Deuxièmement: dans un paysage administratif cloisonné comme le nôtre, il faut des joueurs pour initier, rassembler, gouverner et structurer des décisions. Il faut coordonner les politiques, certainement dans la phase décisionnelle et particulièrement dans une coalition de plusieurs partis. En Belgique, il n’y a pas de service public porteur d’état, qui structure, coordonne et relie la politique du gouvernement en largeur et en profondeur. Dans d’autres pays, c’est la chancellerie du premier ministre, le ministère des Finances ou le président qui joue ce rôle. En Belgique, ce sont les partis. Le surmenage du MR prouve que l’occupation de nombreux postes ne suffit pas pour être porteur d’état. Le CD&V, qui lui est porteur d’état, ne peut ou ne veut pas jouer ce rôle dans la coalition. Sans cabinets, il faut un joueur administrateur fort qui puisse gouverner avec les autres services publics et tout le gouvernement.

3. Sans cabinet, il faut une autre approche pour acquérir de l’expérience

Le fait qu’autant de managers publics aient entamé leurs carrières aux cabinets n’est pas vraiment une question de relations politiques. En Belgique, c’est presque la seule façon d’acquérir rapidement de l’expérience politique.

Sans cabinets, cette expérience et la route rapide vers la responsabilité politique disparaissent. On ne peut espérer que de jeunes fonctionnaires attendent vingt-cinq ans pour grimper au sommet. En France vous avez l’École Nationale de l’Administration, dans d’autres pays on est promu plus vite. Sans cabinets, nos services publics devront développer de nouveaux instruments dans la guerre de la recherche des talents.

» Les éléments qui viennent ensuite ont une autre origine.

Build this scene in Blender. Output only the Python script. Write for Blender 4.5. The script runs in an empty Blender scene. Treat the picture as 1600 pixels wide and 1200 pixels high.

Pour moi, il ne faut pas nécessairement supprimer les cabinets, même s’il vaut mieux les dégraisser. Un mini cabinet de cinq collaborateurs devrait suffire. Les étapes pour y parvenir sont les mêmes : renforcez le talent administratif de ministres, faites en sorte que les hauts fonctionnaires participent à la politique de leurs ministres et créez un raccourci vers les hautes responsabilités pour les jeunes talents.